Als ich gestern durch den Saal der Berliner Staatsbibliothek ging, konnte man die Ehrfurcht förmlich spüren. Hunderte Menschen waren gekommen, um Margot Friedländer zu gedenken, der Holocaust-Überlebenden, die im Mai mit 102 Jahren starb. Bundespräsident Frank-Walter Steinmeier sprach bewegende Worte: «Ihre Lebensgeschichte ist Teil unserer Geschichte. Sie hat uns allen gezeigt, was es heißt, menschlich zu bleiben.»
Margot Friedländer kehrte erst mit 88 Jahren nach Deutschland zurück, nachdem sie den Holocaust überlebt und Jahrzehnte in New York gelebt hatte. Statt zu schweigen, entschied sie sich für das Erzählen. Ein Entschluss, der tausende Jugendliche geprägt hat. «Seid Menschen«, war ihre Botschaft, die sie unermüdlich in Schulen vortrug. Selbst mit über 100 Jahren noch.
Ihre Nichte Rebecca Harris war aus den USA angereist und sagte mit tränenerstickter Stimme: «Tante Margot hat uns gelehrt, dass wir trotz allem die Wahl haben, wie wir auf Hass reagieren.» Schülerinnen der Margot-Friedländer-Schule in Berlin-Mitte trugen eigene Gedichte vor, manche weinten leise.
Vor der Tür traf ich Lena, 17, die Friedländer zweimal persönlich erlebt hatte. «Sie hat uns nicht nur Geschichte beigebracht, sondern wie wir heute leben sollten», sagte sie mir. Auch der Regierende Bürgermeister Kai Wegner betonte: «Berlin wird ihre Botschaft weitertragen.»

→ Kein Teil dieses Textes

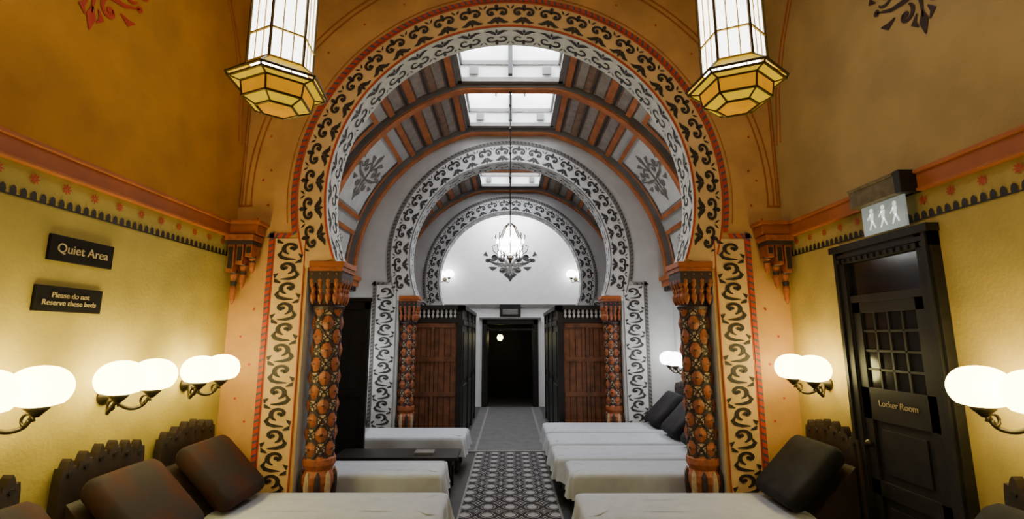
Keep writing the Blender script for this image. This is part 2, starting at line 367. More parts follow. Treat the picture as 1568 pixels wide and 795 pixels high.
# ---------------------------------------------------------------- inner chambers
VR, VZ = 2.62, 2.70
ca = asin(.72/VR); zcr = VZ+VR*cos(ca)
sk = 1
def chamber(ya, yb, bays, idx):
    global sk
    for sg, nm in ((-1, 'left'), (1, 'right')):
        mb = MB(); mb.box(sg*W, sg*(W+.12), ya, yb, 0, VZ, 'grey')
        w = mb.obj('wall_inner_'+nm)
        mb = MB()
        mb.box(sg*W, sg*(W-.16), ya, yb, 2.54, 2.66, 'gorange')
        mb.box(sg*W, sg*(W-.20), ya, yb, 2.64, 2.70, 'gorange')
        mb.box(sg*W, sg*(W-.10), ya, yb, 2.46, 2.54, 'gmid')
        n = int((yb-ya)/.12)
        for i in range(n): mb.box(sg*W, sg*(W-.14), ya+.03+i*.12, ya+.08+i*.12, 2.47, 2.54, 'gdark')
        mb.obj('trim_inner_'+nm)
    mb = MB()
    N = 40
    A = [(pi/2-ca)*i/N for i in range(N+1)]
    def P(a, y, r=VR): return (r*cos(a), y, VZ+r*sin(a))
    for sg in (1, -1):
        mb.loops([[(sg*P(a, y)[0], y, P(a, y)[2]) for a in A] for y in (ya, yb)], 'grey', closed=False)
    ys = [ya]
    for b0, b1 in bays: ys += [b0, b1]
    ys.append(yb)
    for i in range(0, len(ys), 2):
        mb.add([(-.72, ys[i], zcr), (.72, ys[i], zcr), (.72, ys[i+1], zcr), (-.72, ys[i+1], zcr)], [(0, 1, 2, 3)], 'grey')
    c = mb.obj('ceiling_vault', recalc=False)
    rb = MB()
    def rib(y0, y1, r0, k):
        n = 60; ls = []
        for r, y in ((VR-.002, y0), (r0, y0), (r0, y1), (VR-.002, y1)):
            ls.append([(r*cos(pi*i/n), y, min(VZ+r*sin(pi*i/n), zcr-(VR-r)+.02)) for i in range(n+1)])
        rb.loops(ls, k, closed=False)
    rys = [ya+.01]+[(bays[i][1]+bays[i+1][0])/2-.07 for i in range(len(bays)-1)]+[yb-.15]
    for ry in rys:
        rib(ry, ry+.14, VR-.09, 'gmid'); rib(ry+.01, ry+.13, VR-.115, 'gorange')
    edges = [(rys[i]+.16, rys[i+1]-.02) for i in range(len(rys)-1)]
    for (p0, p1) in edges:
        for sg in (1, -1):
            def pan(a0, a1, y0, y1, r, k, n=10):
                aa = [radians(a0+(a1-a0)*i/n) for i in range(n+1)]
                rb.loops([[(sg*r*cos(a), yy, VZ+r*sin(a)) for a in aa] for yy in (y0, y1)], k, closed=False)
            pan(50, 73.5, p0, p1, VR-.005, 'stripe2', 16)
            for a, wd, k, r in ((50.5, 1.8, 'gorange', .05), (53, 3.0, 'stripe1', .012), (56.6, .7, 'gdark', .02), (57.8, 2.2, 'gorange', .035), (60.7, 2.8, 'stripe1', .012), (64, .6, 'gdark', .02), (65.2, 1.8, 'stripe2', .03), (67.4, 2.4, 'stripe1', .012), (70.4, .5, 'gdark', .03), (71.2, 1.8, 'gorange', .05)):
                pan(a, a+wd, p0, p1, VR-r, k)
            for (b0, b1) in ((4, 16), (20, 47)):
                t = 1.5; d = .065
                pan(b0, b0+t, p0+.05, p1-.05, VR-.03, 'gorange'); pan(b1-t, b1, p0+.05, p1-.05, VR-.03, 'gorange')
                pan(b0, b1, p0+.05, p0+.05+d, VR-.03, 'gorange'); pan(b0, b1, p1-.05-d, p1-.05, VR-.03, 'gorange')
                pan(b0+2.2, b1-2.2, p0+.15, p1-.15, VR-.012, 'gband')
                am = radians((b0+b1)/2); ym = (p0+p1)/2; s = .52 if b1 > 30 else .2
                def fn(u, v):
                    a = am+v/VR; r = VR-.02
                    return (sg*r*cos(a), ym+u, VZ+r*sin(a))
                flourish(rb, fn, 'gmid', s*min(1, (p1-p0)/1.3), 1.3)
    rb.obj('vault_ribs', c, recalc=False)
    for b0, b1 in bays:
        e = empty('window_%d' % sk, (0, (b0+b1)/2, zcr)); sk += 1
        hl = (b1-b0)/2; m = MB(); h = .55
        m.loops([[(-.72, -hl, 0), (.72, -hl, 0), (.72, hl, 0), (-.72, hl, 0)], [(-.66, -hl+.04, h), (.66, -hl+.04, h), (.66, hl-.04, h), (-.66, hl-.04, h)]], 'white')
        m.obj('light_well', e, recalc=False)
        m = MB()
        for z, t in ((0, .04), (.26, .02)):
            f = .72-.06*z/h; g = hl-.04*z/h
            m.box(-f, -f+t*1.5, -g, g, z-.03, z+.03, 'gmid'); m.box(f, f-t*1.5, -g, g, z-.03, z+.03, 'gmid')
            m.box(-f, f, -g, -g+t*1.5, z-.03, z+.03, 'gmid'); m.box(-f, f, g-t*1.5, g, z-.03, z+.03, 'gmid')
        for x in (-.24, .0, .24): m.box(x-.014, x+.014, -hl, hl, h-.04, h-.005, 'gmid')
        m.box(-.66, .66, -.015, .015, h-.05, h-.005, 'gmid')
        for x in (-.5, .5): m.box(x-.06, x+.06, hl-.06, hl-.03, .08, .2, 'gmid')
        m.box(-.03, .03, hl-.10, hl-.03, .06, .5, 'gdark')
        m.obj('frame', e)
        m = MB(); m.add([(-.66, -hl+.04, h), (.66, -hl+.04, h), (.66, hl-.04, h), (-.66, hl-.04, h)], [(0, 3, 2, 1)], 'sky'); m.obj('glass', e, recalc=False)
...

Während draußen vor der Bibliothek eine kleine Gruppe Demonstranten antisemitische Parolen rief, wurde drinnen deutlich: Margot Friedländers Vermächtnis ist wichtiger denn je. Es mahnt uns, wachsam zu bleiben – nicht nur beim Erinnern, sondern im täglichen Miteinander.